Puducherry: India needs to register an increase in manufacturing contribution to GDP, Union finance minister
Nirmala Sitharaman said here on Sunday.
Delivering the keynote speech at the Pondicherry Literature Festival, she said "Manufacturing has to be diversified ... otherwise we will largely rely only on services. So we will give a lot of attention to it."
Of particular interest is the electric vehicle segment.
"We believe the future of public and personal transport will be EVs so policy support and infrastructure support is something we are working on," she added.

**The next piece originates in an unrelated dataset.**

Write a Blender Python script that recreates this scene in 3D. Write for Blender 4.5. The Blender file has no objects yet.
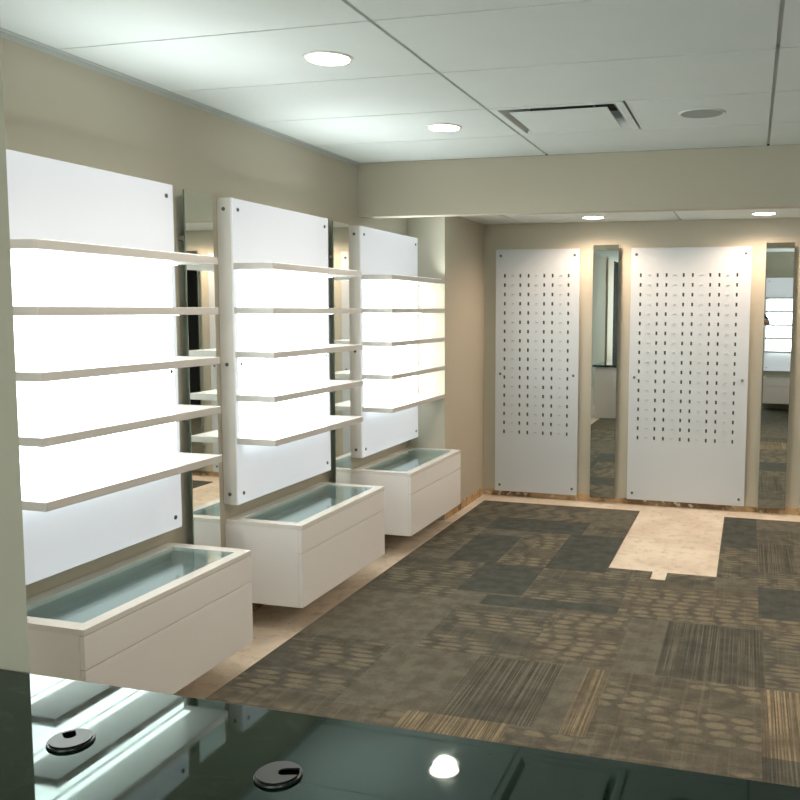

The manufacturing focus is also behind the govt's push for semi-conductor investments and the various PLI schemes. "India's demand for semi-conductors is projected to grow fivefold to around $110 billion from the current $24 billion. It is that demand for which we need to have more semi-conductor manufacturing happening in India." The five proposals that have come to India will mean around 1.52 lakh crore investments "are likely to happen which are all grounded," she said.
The investments are also linked to energy security. Reduction of duties on critical minerals will help ensure "good supply of critical minerals needed for storage battery capacity, renewable energy capacity etc," she said. "Bharat Small Reactors will build smaller scale nuclear energy for improved energy security."
The manufacturing focus is already showing with electronic exports quadrupling since 2014. In 2014 it was $7.6 billion but today it is $29.12 billion which, she said, could not have happened if policy was not "an enabler". Similarly, smartphone production has gone from 1,556 crore in 2014 to 1.2 lakh crore while mobile phone production has gone from 18,9 00 crore to 410,000 crore today. Defence exports have increased 30 times from 686 crore in 2014 to 21,038 crore now. With all this "there is a lot of infrastructure investment that the govt will spend on," she said.
On the macro front, macro-economic stability has to be maintained. "It is because of that FDI flows keep coming and this is what keeps our economy moving forward when very many developed countries are struggling," she said. That includes low inflation, lesser fiscal deficit and narrowing the current account deficit. "This can be managed with continuous stress on investment particularly in asset building, more and more innovation including more patent registration, more inclusion (financial inclusion and targeted welfare delivery) and more infrastructure," she said. "Convergence between govts both state and central, collaboration between civil society and govt and competition" is the way ahead, she said.